**PROBLEM DESCRIPTION:** Skipping all pictures, set down the lines of the listing from the first through the one with "M['blackfab'], t, smooth=True)".

**MATERIAL PROVIDED:**
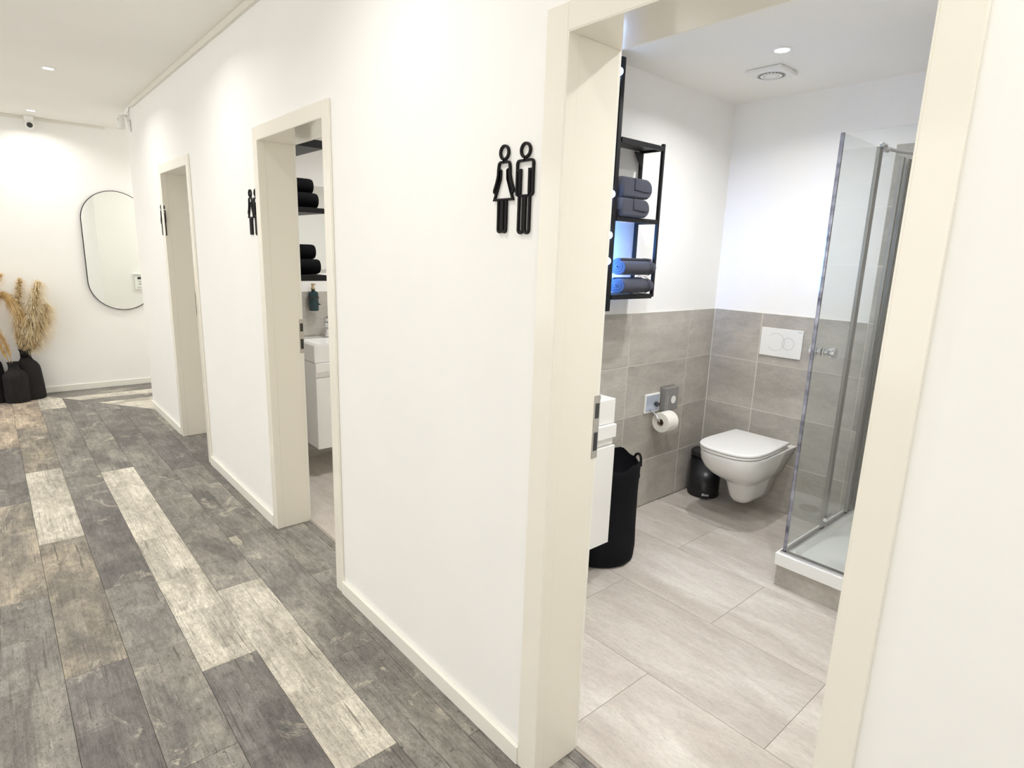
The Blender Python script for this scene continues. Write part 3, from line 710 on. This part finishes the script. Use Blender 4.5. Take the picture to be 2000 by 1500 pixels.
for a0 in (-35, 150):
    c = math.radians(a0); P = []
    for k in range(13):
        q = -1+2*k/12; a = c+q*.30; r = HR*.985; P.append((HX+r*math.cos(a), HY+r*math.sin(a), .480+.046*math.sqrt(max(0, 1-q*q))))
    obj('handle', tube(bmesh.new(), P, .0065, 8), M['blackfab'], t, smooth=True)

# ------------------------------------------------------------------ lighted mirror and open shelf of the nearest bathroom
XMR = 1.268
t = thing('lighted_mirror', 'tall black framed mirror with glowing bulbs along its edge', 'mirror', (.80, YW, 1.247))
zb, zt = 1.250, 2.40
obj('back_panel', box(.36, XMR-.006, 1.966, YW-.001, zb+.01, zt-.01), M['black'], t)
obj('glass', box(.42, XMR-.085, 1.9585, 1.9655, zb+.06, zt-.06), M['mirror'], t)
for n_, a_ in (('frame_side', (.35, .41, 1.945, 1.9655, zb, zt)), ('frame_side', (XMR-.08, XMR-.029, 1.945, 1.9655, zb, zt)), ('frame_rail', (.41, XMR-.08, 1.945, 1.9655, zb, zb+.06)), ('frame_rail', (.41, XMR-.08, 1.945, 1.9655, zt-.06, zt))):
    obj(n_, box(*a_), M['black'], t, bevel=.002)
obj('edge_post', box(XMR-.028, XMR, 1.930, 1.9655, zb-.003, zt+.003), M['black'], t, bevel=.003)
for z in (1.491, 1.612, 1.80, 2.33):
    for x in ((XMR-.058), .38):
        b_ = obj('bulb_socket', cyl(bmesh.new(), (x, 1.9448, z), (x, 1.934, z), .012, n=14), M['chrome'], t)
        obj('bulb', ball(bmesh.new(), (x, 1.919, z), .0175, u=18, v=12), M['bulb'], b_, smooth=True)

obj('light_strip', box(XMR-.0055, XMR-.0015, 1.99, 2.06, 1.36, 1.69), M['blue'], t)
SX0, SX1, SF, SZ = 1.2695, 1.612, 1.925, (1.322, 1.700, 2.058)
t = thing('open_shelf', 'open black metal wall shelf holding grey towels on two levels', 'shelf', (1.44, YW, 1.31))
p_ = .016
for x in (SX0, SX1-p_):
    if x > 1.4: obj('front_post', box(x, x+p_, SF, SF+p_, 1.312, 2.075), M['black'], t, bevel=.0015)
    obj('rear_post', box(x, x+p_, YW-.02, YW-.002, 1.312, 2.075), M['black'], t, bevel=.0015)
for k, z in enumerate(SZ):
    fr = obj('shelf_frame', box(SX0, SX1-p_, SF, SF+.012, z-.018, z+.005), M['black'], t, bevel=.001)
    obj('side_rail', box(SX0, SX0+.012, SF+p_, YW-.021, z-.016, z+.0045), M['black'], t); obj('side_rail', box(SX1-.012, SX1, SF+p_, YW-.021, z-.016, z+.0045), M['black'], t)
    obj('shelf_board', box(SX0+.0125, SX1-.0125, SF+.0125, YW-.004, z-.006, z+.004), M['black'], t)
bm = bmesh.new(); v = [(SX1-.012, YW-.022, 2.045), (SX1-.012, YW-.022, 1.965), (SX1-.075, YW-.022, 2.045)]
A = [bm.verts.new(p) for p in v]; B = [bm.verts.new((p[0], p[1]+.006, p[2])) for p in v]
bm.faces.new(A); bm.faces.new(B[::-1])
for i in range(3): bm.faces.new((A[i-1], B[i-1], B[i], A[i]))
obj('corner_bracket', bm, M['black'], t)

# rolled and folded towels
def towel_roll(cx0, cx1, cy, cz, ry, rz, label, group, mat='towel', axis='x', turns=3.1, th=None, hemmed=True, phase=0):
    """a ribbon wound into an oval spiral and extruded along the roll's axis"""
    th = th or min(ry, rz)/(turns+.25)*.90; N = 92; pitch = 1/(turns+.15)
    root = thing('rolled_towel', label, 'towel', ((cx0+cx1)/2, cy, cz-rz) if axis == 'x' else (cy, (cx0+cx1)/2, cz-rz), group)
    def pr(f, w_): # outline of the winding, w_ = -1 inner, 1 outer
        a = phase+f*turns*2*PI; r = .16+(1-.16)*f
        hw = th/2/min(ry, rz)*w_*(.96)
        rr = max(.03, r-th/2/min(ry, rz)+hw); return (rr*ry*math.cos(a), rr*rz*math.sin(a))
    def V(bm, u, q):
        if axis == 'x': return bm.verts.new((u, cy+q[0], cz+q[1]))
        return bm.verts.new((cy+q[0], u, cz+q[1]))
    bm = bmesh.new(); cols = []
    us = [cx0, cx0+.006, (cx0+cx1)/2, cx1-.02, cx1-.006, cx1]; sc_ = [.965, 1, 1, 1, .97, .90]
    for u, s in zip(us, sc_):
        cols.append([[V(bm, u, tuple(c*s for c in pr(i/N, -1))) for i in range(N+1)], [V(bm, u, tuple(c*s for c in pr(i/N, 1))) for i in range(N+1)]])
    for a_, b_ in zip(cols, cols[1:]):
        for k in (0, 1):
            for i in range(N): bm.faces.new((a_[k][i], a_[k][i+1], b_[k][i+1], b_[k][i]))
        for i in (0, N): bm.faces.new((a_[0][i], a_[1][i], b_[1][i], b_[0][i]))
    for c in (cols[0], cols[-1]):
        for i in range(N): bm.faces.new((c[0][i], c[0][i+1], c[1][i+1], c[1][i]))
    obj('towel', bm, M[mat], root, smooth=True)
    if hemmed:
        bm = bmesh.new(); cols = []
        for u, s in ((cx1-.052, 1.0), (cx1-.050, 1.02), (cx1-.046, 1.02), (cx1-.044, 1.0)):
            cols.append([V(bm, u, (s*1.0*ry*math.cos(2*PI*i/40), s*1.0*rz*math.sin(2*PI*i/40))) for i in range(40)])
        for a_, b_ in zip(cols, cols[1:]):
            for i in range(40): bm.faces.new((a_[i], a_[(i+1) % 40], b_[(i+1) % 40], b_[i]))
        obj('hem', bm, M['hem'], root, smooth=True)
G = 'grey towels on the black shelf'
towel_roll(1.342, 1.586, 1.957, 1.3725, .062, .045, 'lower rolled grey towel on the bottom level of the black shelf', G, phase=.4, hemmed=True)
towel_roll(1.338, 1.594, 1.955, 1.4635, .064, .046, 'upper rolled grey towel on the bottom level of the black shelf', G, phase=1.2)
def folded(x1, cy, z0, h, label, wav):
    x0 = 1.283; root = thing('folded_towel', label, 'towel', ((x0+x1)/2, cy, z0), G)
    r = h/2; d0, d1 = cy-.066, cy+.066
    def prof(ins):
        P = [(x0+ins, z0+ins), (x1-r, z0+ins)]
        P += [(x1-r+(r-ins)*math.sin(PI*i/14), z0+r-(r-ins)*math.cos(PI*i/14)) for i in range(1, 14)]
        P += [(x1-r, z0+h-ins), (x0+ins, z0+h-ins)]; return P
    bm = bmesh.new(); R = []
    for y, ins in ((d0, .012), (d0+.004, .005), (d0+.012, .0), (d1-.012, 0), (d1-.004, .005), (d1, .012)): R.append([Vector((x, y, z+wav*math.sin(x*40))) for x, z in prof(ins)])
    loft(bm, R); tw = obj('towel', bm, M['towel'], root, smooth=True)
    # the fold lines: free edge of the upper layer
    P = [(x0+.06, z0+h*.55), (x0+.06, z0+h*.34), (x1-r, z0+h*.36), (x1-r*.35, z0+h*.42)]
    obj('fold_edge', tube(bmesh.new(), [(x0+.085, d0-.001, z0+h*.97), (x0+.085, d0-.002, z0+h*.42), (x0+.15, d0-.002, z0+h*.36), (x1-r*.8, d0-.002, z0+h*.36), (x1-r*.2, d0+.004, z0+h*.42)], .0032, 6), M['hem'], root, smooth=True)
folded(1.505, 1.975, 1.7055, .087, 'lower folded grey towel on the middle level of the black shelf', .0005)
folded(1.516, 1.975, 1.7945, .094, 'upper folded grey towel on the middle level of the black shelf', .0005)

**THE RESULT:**
The Blender Python script for this scene continues. Write part 3, from line 710 on. This part finishes the script. Use Blender 4.5. Take the picture to be 2000 by 1500 pixels.
for a0 in (-35, 150):
    c = math.radians(a0); P = []
    for k in range(13):
        q = -1+2*k/12; a = c+q*.30; r = HR*.985; P.append((HX+r*math.cos(a), HY+r*math.sin(a), .480+.046*math.sqrt(max(0, 1-q*q))))
    obj('handle', tube(bmesh.new(), P, .0065, 8), M['blackfab'], t, smooth=True)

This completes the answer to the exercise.